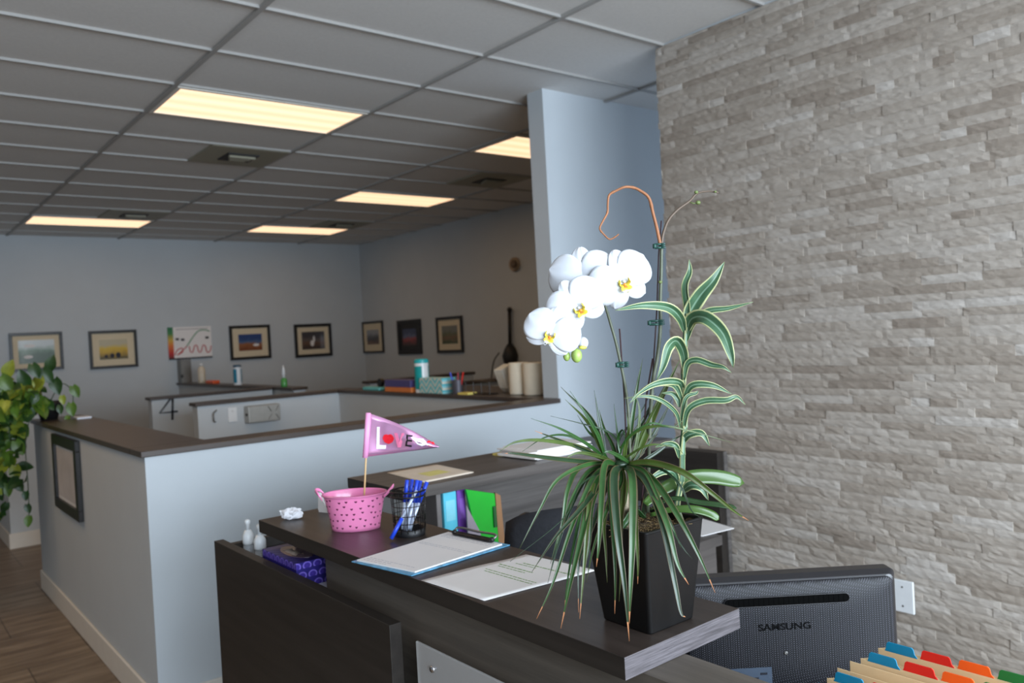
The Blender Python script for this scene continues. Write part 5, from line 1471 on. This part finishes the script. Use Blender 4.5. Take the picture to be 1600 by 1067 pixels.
def petal(T, L, W, ang, back=0, cup=.15, shape='petal', droop=0, n=18, mt=14):
    """flat petal from the centre outwards at angle ang (deg from up, clockwise), mapped by T"""
    P = []; ca, sa_ = math.cos(math.radians(ang)), math.sin(math.radians(ang))
    for i in range(n + 1):
        t_ = .5 - .5 * math.cos(PI * i / n)
        pk = .56 if shape == 'petal' else .52
        q_ = (t_ - pk) / (pk if t_ < pk else 1 - pk)
        w_ = W / 2 * max(0, 1 - abs(q_) ** (2.0 if t_ > pk else (1.55 if shape == 'petal' else 1.8))) ** .5
        if t_ < pk: w_ = max(w_, W * .09)
        w_ = max(w_, .0006); row = []
        for j in range(mt + 1):
            s_ = 2 * j / mt - 1
            bulge = 1
            y = t_ * L * bulge; x = s_ * w_
            z = back - cup * L * (t_ ** 2) * .55 + .10 * L * math.sin(t_ * PI) - .12 * W * s_ * s_ * t_ + .010 * L * math.sin(9 * s_ + 5 * t_) * t_ + .012 * L * math.cos(s_ * 20) * (1 - t_) * .3
            row.append(T @ V((x * ca + y * sa_, -x * sa_ + y * ca, z)))
        P.append(row)
    return MB().grid(P)


def orchid(name_loc, depth, L, roll, yaw, pitch, vis=True, lang=(68, -68), lab=None, sep=(138, -138), mul=1.0):
    c = dp(*name_loc, depth)
    fwd = (CP - c).normalized(); rt = UP.cross(fwd).normalized(); up = fwd.cross(rt)
    B = Matrix(((rt.x, up.x, fwd.x, 0), (rt.y, up.y, fwd.y, 0), (rt.z, up.z, fwd.z, 0), (0, 0, 0, 1)))
    T = Matrix.Translation(c) @ B @ Matrix.Rotation(math.radians(yaw), 4, 'Y') @ Matrix.Rotation(math.radians(pitch), 4, 'X') @ Matrix.Rotation(math.radians(roll), 4, 'Z')
    fl_ = bpy.data.objects.new('orchid_flower', None); COL.objects.link(fl_); fl_.parent = tpl; fl_.empty_display_size = .02
    fl_.location = c - V(ORG[tpl.name]); ORG[fl_.name] = tuple(c)
    for a in sep: obj('sepal', petal(T, L * .92 * mul, L * .58, a, back=-.0022, cup=.1, shape='sepal'), PETW, fl_, smooth=True, solid=.0007)
    obj('sepal', petal(T, L * .98, L * .62, 0, back=-.0026, cup=.05, shape='sepal'), PETW, fl_, smooth=True, solid=.0007)
    for k, a in enumerate(lang): obj('petal', petal(T, L * 1.02, L * 1.20, a, back=.0005 * (k + 1), cup=.12), PETW, fl_, smooth=True, solid=.0007)
    lp = MB(); s = L / .068
    # side lobes
    for sd in (-1, 1):
        P = []
        for i in range(9):
            t_ = i / 8; P.append([T @ V((sd * s * (.003 + .0085 * math.sin(t_ * PI * .75) + 0 * q), s * (-.003 + .013 * t_ - .006 * abs(q)), s * (.003 + .009 * t_ + .005 * q))) for q in (-1, -.5, 0, .5, 1)])
        lp.grid(P, [0, 3, 0, 3] if False else 0)
    obj('lip_side_lobes', lp, YEL, fl_, smooth=True, solid=.0006)
    P = []
    for i in range(13):
        t_ = i / 12; w_ = s * (.003 + .0085 * math.sin(PI * min(1, t_ * 1.05)) * (1 if t_ < .75 else 1 - (t_ - .75) * 2.6))
        P.append([T @ V((q * w_, s * (-.002 - .0175 * t_), s * (.004 + .010 * math.sin(t_ * PI * .8) + .004 * abs(q) - .002 * (1 - abs(q))))) for q in (-1, -.6, -.2, .2, .6, 1)])
    lb = MB().grid(P)
    for k in range(len(lb.m)): lb.m[k] = 1 if k // 5 > 7 else 0
    obj('lip', lb, [YEL, PALEY], fl_, smooth=True, solid=.0006)
    for sd in (-1, 1):
        q0 = [V((sd * .002, -.019, .010)), V((sd * .006, -.023, .012)), V((sd * .009, -.020, .015)), V((sd * .007, -.017, .016))]
        obj('lip_tendril', MB().tube(spline([T @ (q * s) for q in q0], 10), .0005 * s, 6), PETW, fl_, smooth=True)
    obj('lip_callus', MB().ball((0, 0, 0), 1, 8, s=(.0036 * s, .0034 * s, .003 * s), T=T @ Matrix.Translation((0, -.0035 * s, .008 * s))) if False else MB().lathe([(math.sin(PI * i / 8) * .0038 * s + 1e-5, -math.cos(PI * i / 8) * .0034 * s) for i in range(9)], (0, 0, 0), 14, T=T @ Matrix.Translation((0, -.0035 * s, .0095 * s))), ORA, fl_, smooth=True)
    obj('column', MB().tube([T @ V((0, .001 * s, .001)), T @ V((0, .004 * s, .006 * s)), T @ V((0, .0035 * s, .0115 * s))], [.0024 * s, .0027 * s, .0024 * s], 10), PETW, fl_, smooth=True)
    vv = MB()
    for k in range(5):
        a = -.6 + .3 * k; vv.tube([T @ V((math.sin(a) * .002 * s, -.005 * s, .0118 * s)), T @ V((math.sin(a) * .0085 * s, (-.005 - .0055 * math.cos(a)) * s, .0145 * s))], .00032 * s, 4)
    o = obj('lip_veins', vv, REDV, fl_)
    return fl_


orchid(zz7(925, 330), 1.405, .0600, 12, 18, 4, lang=(52, -82), sep=(128, -150), mul=.85)      # right-hand flower
orchid(zz7(596, 330), 1.42, .0640, 2, -8, 12, lang=(58, -62), sep=(140, -122))            # rear flower
orchid(zz7(560, 545), 1.375, .0560, 30, 6, 8, lang=(62 - 4, -62), sep=(126, -128), mul=.85)   # middle flower
orchid(zz7(320, 768), 1.355, .0500, -18, -6, 4, lang=(72, -58), sep=(126, -110), mul=.9)      # lowest flower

____________________

### STATED EXERCISE
Transcribe all of the material exactly, leaving out whatever pictures it contains.

### TASK RESULT
The Blender Python script for this scene continues. Write part 5, from line 1471 on. This part finishes the script. Use Blender 4.5. Take the picture to be 1600 by 1067 pixels.
def petal(T, L, W, ang, back=0, cup=.15, shape='petal', droop=0, n=18, mt=14):
    """flat petal from the centre outwards at angle ang (deg from up, clockwise), mapped by T"""
    P = []; ca, sa_ = math.cos(math.radians(ang)), math.sin(math.radians(ang))
    for i in range(n + 1):
        t_ = .5 - .5 * math.cos(PI * i / n)
        pk = .56 if shape == 'petal' else .52
        q_ = (t_ - pk) / (pk if t_ < pk else 1 - pk)
        w_ = W / 2 * max(0, 1 - abs(q_) ** (2.0 if t_ > pk else (1.55 if shape == 'petal' else 1.8))) ** .5
        if t_ < pk: w_ = max(w_, W * .09)
        w_ = max(w_, .0006); row = []
        for j in range(mt + 1):
            s_ = 2 * j / mt - 1
            bulge = 1
            y = t_ * L * bulge; x = s_ * w_
            z = back - cup * L * (t_ ** 2) * .55 + .10 * L * math.sin(t_ * PI) - .12 * W * s_ * s_ * t_ + .010 * L * math.sin(9 * s_ + 5 * t_) * t_ + .012 * L * math.cos(s_ * 20) * (1 - t_) * .3
            row.append(T @ V((x * ca + y * sa_, -x * sa_ + y * ca, z)))
        P.append(row)
    return MB().grid(P)


def orchid(name_loc, depth, L, roll, yaw, pitch, vis=True, lang=(68, -68), lab=None, sep=(138, -138), mul=1.0):
    c = dp(*name_loc, depth)
    fwd = (CP - c).normalized(); rt = UP.cross(fwd).normalized(); up = fwd.cross(rt)
    B = Matrix(((rt.x, up.x, fwd.x, 0), (rt.y, up.y, fwd.y, 0), (rt.z, up.z, fwd.z, 0), (0, 0, 0, 1)))
    T = Matrix.Translation(c) @ B @ Matrix.Rotation(math.radians(yaw), 4, 'Y') @ Matrix.Rotation(math.radians(pitch), 4, 'X') @ Matrix.Rotation(math.radians(roll), 4, 'Z')
    fl_ = bpy.data.objects.new('orchid_flower', None); COL.objects.link(fl_); fl_.parent = tpl; fl_.empty_display_size = .02
    fl_.location = c - V(ORG[tpl.name]); ORG[fl_.name] = tuple(c)
    for a in sep: obj('sepal', petal(T, L * .92 * mul, L * .58, a, back=-.0022, cup=.1, shape='sepal'), PETW, fl_, smooth=True, solid=.0007)
    obj('sepal', petal(T, L * .98, L * .62, 0, back=-.0026, cup=.05, shape='sepal'), PETW, fl_, smooth=True, solid=.0007)
    for k, a in enumerate(lang): obj('petal', petal(T, L * 1.02, L * 1.20, a, back=.0005 * (k + 1), cup=.12), PETW, fl_, smooth=True, solid=.0007)
    lp = MB(); s = L / .068
    # side lobes
    for sd in (-1, 1):
        P = []
        for i in range(9):
            t_ = i / 8; P.append([T @ V((sd * s * (.003 + .0085 * math.sin(t_ * PI * .75) + 0 * q), s * (-.003 + .013 * t_ - .006 * abs(q)), s * (.003 + .009 * t_ + .005 * q))) for q in (-1, -.5, 0, .5, 1)])
        lp.grid(P, [0, 3, 0, 3] if False else 0)
    obj('lip_side_lobes', lp, YEL, fl_, smooth=True, solid=.0006)
    P = []
    for i in range(13):
        t_ = i / 12; w_ = s * (.003 + .0085 * math.sin(PI * min(1, t_ * 1.05)) * (1 if t_ < .75 else 1 - (t_ - .75) * 2.6))
        P.append([T @ V((q * w_, s * (-.002 - .0175 * t_), s * (.004 + .010 * math.sin(t_ * PI * .8) + .004 * abs(q) - .002 * (1 - abs(q))))) for q in (-1, -.6, -.2, .2, .6, 1)])
    lb = MB().grid(P)
    for k in range(len(lb.m)): lb.m[k] = 1 if k // 5 > 7 else 0
    obj('lip', lb, [YEL, PALEY], fl_, smooth=True, solid=.0006)
    for sd in (-1, 1):
        q0 = [V((sd * .002, -.019, .010)), V((sd * .006, -.023, .012)), V((sd * .009, -.020, .015)), V((sd * .007, -.017, .016))]
        obj('lip_tendril', MB().tube(spline([T @ (q * s) for q in q0], 10), .0005 * s, 6), PETW, fl_, smooth=True)
    obj('lip_callus', MB().ball((0, 0, 0), 1, 8, s=(.0036 * s, .0034 * s, .003 * s), T=T @ Matrix.Translation((0, -.0035 * s, .008 * s))) if False else MB().lathe([(math.sin(PI * i / 8) * .0038 * s + 1e-5, -math.cos(PI * i / 8) * .0034 * s) for i in range(9)], (0, 0, 0), 14, T=T @ Matrix.Translation((0, -.0035 * s, .0095 * s))), ORA, fl_, smooth=True)
    obj('column', MB().tube([T @ V((0, .001 * s, .001)), T @ V((0, .004 * s, .006 * s)), T @ V((0, .0035 * s, .0115 * s))], [.0024 * s, .0027 * s, .0024 * s], 10), PETW, fl_, smooth=True)
    vv = MB()
    for k in range(5):
        a = -.6 + .3 * k; vv.tube([T @ V((math.sin(a) * .002 * s, -.005 * s, .0118 * s)), T @ V((math.sin(a) * .0085 * s, (-.005 - .0055 * math.cos(a)) * s, .0145 * s))], .00032 * s, 4)
    o = obj('lip_veins', vv, REDV, fl_)
    return fl_


orchid(zz7(925, 330), 1.405, .0600, 12, 18, 4, lang=(52, -82), sep=(128, -150), mul=.85)      # right-hand flower
orchid(zz7(596, 330), 1.42, .0640, 2, -8, 12, lang=(58, -62), sep=(140, -122))            # rear flower
orchid(zz7(560, 545), 1.375, .0560, 30, 6, 8, lang=(62 - 4, -62), sep=(126, -128), mul=.85)   # middle flower
orchid(zz7(320, 768), 1.355, .0500, -18, -6, 4, lang=(72, -58), sep=(126, -110), mul=.9)      # lowest flower